Bridge & Extension System

  • PlatformBridge: The central hub that connects a MontyPlatform backend to the tool system. It manages the execution loop, dispatches tool calls to host functions, and streams BridgeEvents.
  • ExtensionCoordinator: Manages the lifecycle of all registered extensions. It handles registration, validation, attachment to the bridge, and disposal.
  • MontyExtension: The base class for creating tool bundles. Key features include:
    • osContribution: A declarative way for an extension to intercept OS-level calls (like pathlib).
    • childPolicy: An enum (clone, inherit, exclude) that defines how the extension behaves when a SandboxExtension creates a child interpreter.
    • onAttach / onDispose: Lifecycle hooks for managing resources.

Session Management (MontyRuntime)

MontyRuntime is the primary, user-facing API. It encapsulates a PlatformBridge, an ExtensionCoordinator, and a MontyRepl instance to provide a stateful execution environment with tools.

  • Shared Mode (default): A single MontyRepl instance is used for all execute calls, so Python state (variables, functions) persists.
  • Sandbox Mode (sandbox: true): Each execute call gets a fresh, isolated MontyRepl instance, which is disposed of after the call completes. This is safer for concurrent operations or untrusted code.

State Machine Contract

The MontyRepl in dart_monty_core manages the raw execution state (idle, active, disposed). The higher-level MontyRuntime builds on this to manage its own lifecycle, ensuring that resources like extensions and the bridge are correctly initialized and torn down.

Execution Paths

Web (WASM)

The MontyWasm backend communicates with a Web Worker. Critically, COOP/COEP headers are no longer required. The move to the wasm32-wasip1 Rust target allows for a more streamlined setup. The SandboxExtension works by creating new, isolated REPL sessions within the same worker, identified by a unique replId, which is more efficient than spinning up new workers.

Native (FFI)

The MontyFfi backend calls the Rust shared library (.dylib, .so, .dll) via dart:ffi.

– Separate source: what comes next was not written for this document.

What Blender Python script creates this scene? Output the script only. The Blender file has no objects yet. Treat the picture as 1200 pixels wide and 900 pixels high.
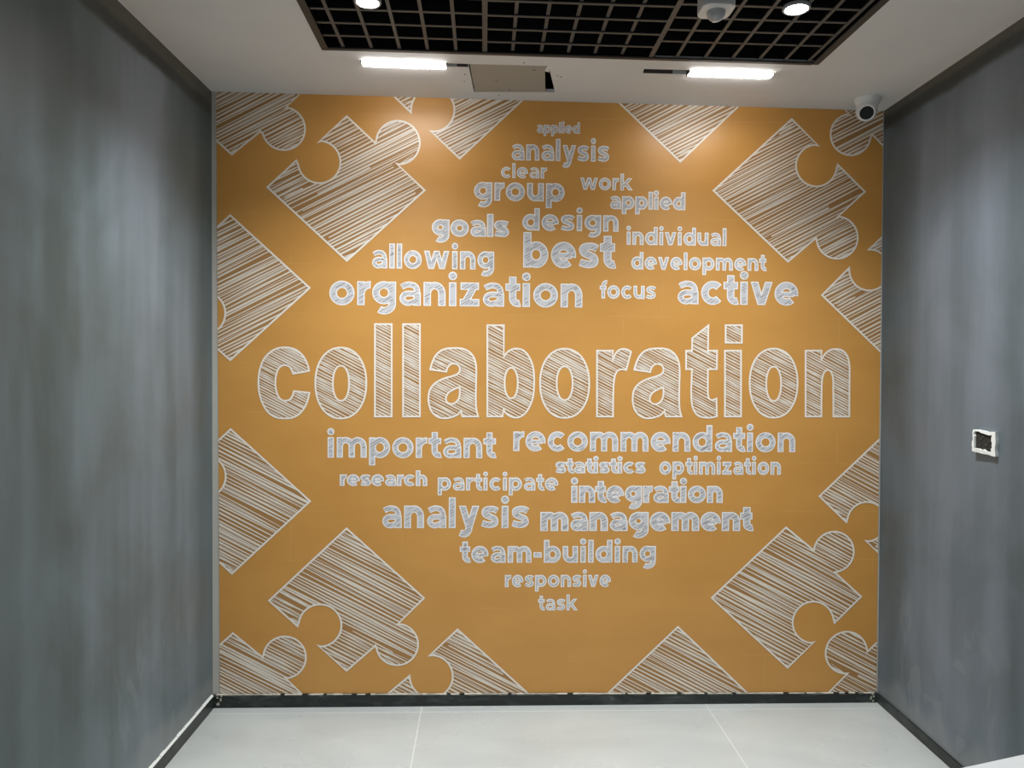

For UI applications, it's recommended to run this in a background isolate to prevent blocking the main thread, which MontyRuntime can handle.

Cross-Language Memory Contracts

  • FFI (Native): Strings and bytes are passed as pointers. Dart is responsible for allocating and freeing memory for data it sends to Rust, and for freeing pointers returned from Rust using designated _free functions.
  • Web (WASM): All data is passed by value via postMessage, using the structured clone algorithm. There is no shared memory.

Resource Lifecycle Management

FFI Layer

  • MontyHandle: The pointer to the Rust interpreter instance is owned by the Dart backend (MontyFfi). It is freed exactly once when dispose() is called, or on a finalizer if the Dart object is garbage collected.
  • Rust-allocated Strings: When Rust returns a string (e.g., an error message), it allocates memory and gives Dart the pointer. Dart reads it into a Dart String and immediately calls the corresponding _free function to release the memory on the Rust side.
  • Dart-allocated Strings: When Dart passes a string to Rust, it allocates memory via toNativeUtf8, passes the pointer, and is responsible for freeing that memory after the call returns.

WASM Layer

  • Session Management: Each MontyWasm instance manages sessions within the Web Worker via a unique session ID. dispose() sends a message to the worker to terminate that specific session and free its associated resources in the worker's memory.
  • No Manual Memory: Since there is no shared memory, all data is copied via the structured clone algorithm, so manual memory management is not required.

Bridge & Extension Layer

  • Ownership: MontyRuntime owns the PlatformBridge and ExtensionCoordinator. When MontyRuntime.dispose() is called, it triggers a clean disposal cascade:
  • ExtensionCoordinator.disposeAll() is called, which calls onDispose() on every registered extension in reverse order.
  • PlatformBridge.dispose() is called.
  • The underlying MontyRepl instance is disposed.
  • SandboxExtension: When this extension is disposed, it iterates through all living child interpreters it has spawned and calls dispose() on each one to prevent orphaned resources.